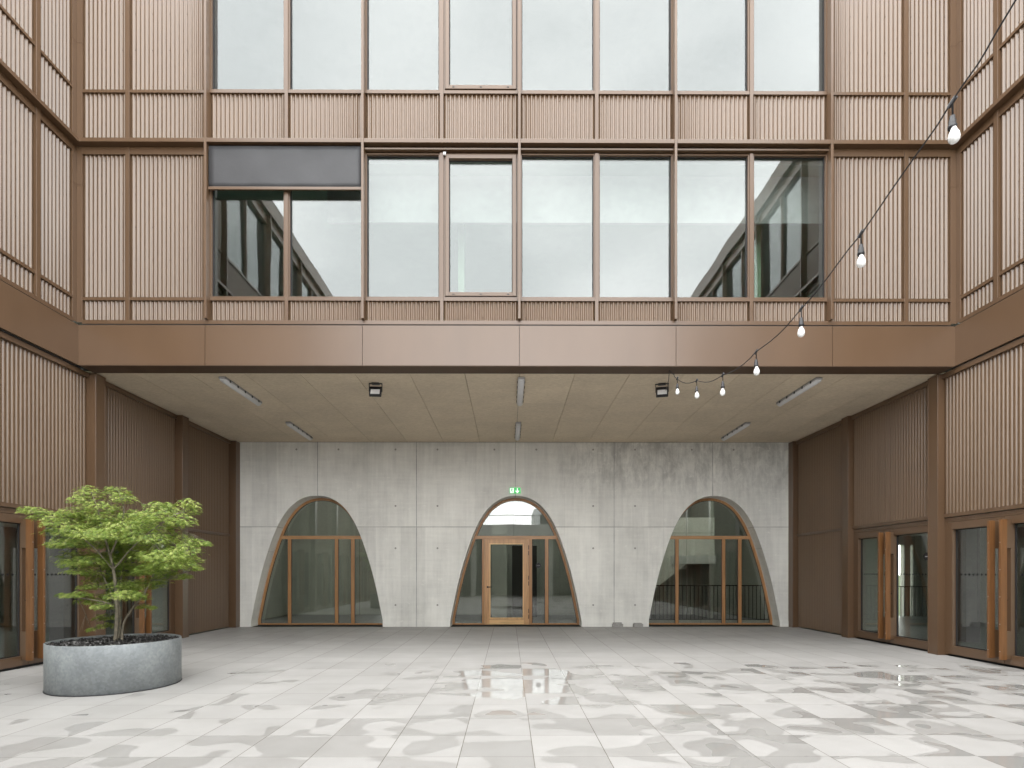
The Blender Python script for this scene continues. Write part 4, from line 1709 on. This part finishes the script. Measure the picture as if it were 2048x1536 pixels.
# ------------------------------------------------------------------ what stands behind the camera (mirrored in the glass)
ob = thing('terrace_building', 'low terrace building with a dark undercroft closing the court behind the viewer', 'building', (0, -3, 0))
m = MB()
m.box(-7.4, 7.7, -12.0, -5.2, 0, 3.75)
m.build('wall', M['dark'], ob)
m = MB(); m.box(-7.4, 7.7, -12.2, -2.6, 3.75, 4.45); m.build('roof_edge', M['plaster'], ob)
for x in (-6.2, -2.2, 2.6, 6.6):
    m = MB(); m.box(x - .18, x + .18, -3.3, -2.95, 0, 3.749); m.build('column', M['concrete_in'], ob)
rb = thing('terrace_railing', 'dark bar railing along the edge of the roof terrace', 'railing', (0, -2.8, 4.45))
m = MB()
m.box(-7.4, 7.7, -2.82, -2.78, 5.03, 5.07)
m.build('rail', M['black'], rb)
m = MB()
for k in range(110): m.box(-7.35 + k * .137, -7.332 + k * .137, -2.81, -2.79, 4.45, 5.03)
tag(m.build('bars', M['black'], rb), kind='stuff')
tb = thing('tower_block', 'tall grey block beyond the low building', 'building', (9, -60, 0))
m = MB(); m.box(4, 20, -70, -58, 0, 11.8); m.build('wall', simple('tower_grey', (.62, .62, .64), .8), tb)
m = MB()
for r_ in range(4):
    for k in range(5): m.box(5 + k * 3, 6.8 + k * 3, -58, -57.95, 1.2 + r_ * 2.7, 2.8 + r_ * 2.7)
m.build('windows', M['gasket'], tb)

# greenery seen through the halls
def hedge(x0, x1, y0, y1, h, label):
    m = MB()
    rr = random.Random(5)
    for k in range(9000):
        c = Vector((rr.uniform(x0, x1), rr.uniform(y0, y1), 0))
        hh = h * (.8 + .25 * mnoise.noise(Vector((c.x * .8, c.y * .8, 3))))
        c.z = rr.uniform(0.1, hh)
        s = rr.uniform(.05, .11)
        a = Vector((rr.uniform(-1, 1), rr.uniform(-1, 1), rr.uniform(-1, 1))).normalized()
        b_ = a.cross(Vector((rr.uniform(-1, 1), rr.uniform(-1, 1), rr.uniform(-1, 1)))).normalized()
        m.face([tuple(c - a * s), tuple(c + b_ * s * .5), tuple(c + a * s), tuple(c - b_ * s * .5)])
    o = m.build('hedge', M['hedge'])
    tag(o, label, 'hedge', 'garden hedges beyond the wings')
hedge(17.5, 19.5, 2, 24, 1.7, 'green garden hedge seen through the doors on the side without the tree')
hedge(-19, -17.3, 2, 24, 1.7, 'green garden hedge seen through the doors behind the tree')

for o in list(bpy.data.objects):
    if '_loc' in o: del o['_loc']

◇ ◇ ◇ ◇ ◇ ◇ ◇

◆ **Objective**: All the lines above are to be reproduced exactly, except the pictures.

◆ **Task output**:
The Blender Python script for this scene continues. Write part 4, from line 1709 on. This part finishes the script. Measure the picture as if it were 2048x1536 pixels.
# ------------------------------------------------------------------ what stands behind the camera (mirrored in the glass)
ob = thing('terrace_building', 'low terrace building with a dark undercroft closing the court behind the viewer', 'building', (0, -3, 0))
m = MB()
m.box(-7.4, 7.7, -12.0, -5.2, 0, 3.75)
m.build('wall', M['dark'], ob)
m = MB(); m.box(-7.4, 7.7, -12.2, -2.6, 3.75, 4.45); m.build('roof_edge', M['plaster'], ob)
for x in (-6.2, -2.2, 2.6, 6.6):
    m = MB(); m.box(x - .18, x + .18, -3.3, -2.95, 0, 3.749); m.build('column', M['concrete_in'], ob)
rb = thing('terrace_railing', 'dark bar railing along the edge of the roof terrace', 'railing', (0, -2.8, 4.45))
m = MB()
m.box(-7.4, 7.7, -2.82, -2.78, 5.03, 5.07)
m.build('rail', M['black'], rb)
m = MB()
for k in range(110): m.box(-7.35 + k * .137, -7.332 + k * .137, -2.81, -2.79, 4.45, 5.03)
tag(m.build('bars', M['black'], rb), kind='stuff')
tb = thing('tower_block', 'tall grey block beyond the low building', 'building', (9, -60, 0))
m = MB(); m.box(4, 20, -70, -58, 0, 11.8); m.build('wall', simple('tower_grey', (.62, .62, .64), .8), tb)
m = MB()
for r_ in range(4):
    for k in range(5): m.box(5 + k * 3, 6.8 + k * 3, -58, -57.95, 1.2 + r_ * 2.7, 2.8 + r_ * 2.7)
m.build('windows', M['gasket'], tb)

# greenery seen through the halls
def hedge(x0, x1, y0, y1, h, label):
    m = MB()
    rr = random.Random(5)
    for k in range(9000):
        c = Vector((rr.uniform(x0, x1), rr.uniform(y0, y1), 0))
        hh = h * (.8 + .25 * mnoise.noise(Vector((c.x * .8, c.y * .8, 3))))
        c.z = rr.uniform(0.1, hh)
        s = rr.uniform(.05, .11)
        a = Vector((rr.uniform(-1, 1), rr.uniform(-1, 1), rr.uniform(-1, 1))).normalized()
        b_ = a.cross(Vector((rr.uniform(-1, 1), rr.uniform(-1, 1), rr.uniform(-1, 1)))).normalized()
        m.face([tuple(c - a * s), tuple(c + b_ * s * .5), tuple(c + a * s), tuple(c - b_ * s * .5)])
    o = m.build('hedge', M['hedge'])
    tag(o, label, 'hedge', 'garden hedges beyond the wings')
hedge(17.5, 19.5, 2, 24, 1.7, 'green garden hedge seen through the doors on the side without the tree')
hedge(-19, -17.3, 2, 24, 1.7, 'green garden hedge seen through the doors behind the tree')

for o in list(bpy.data.objects):
    if '_loc' in o: del o['_loc']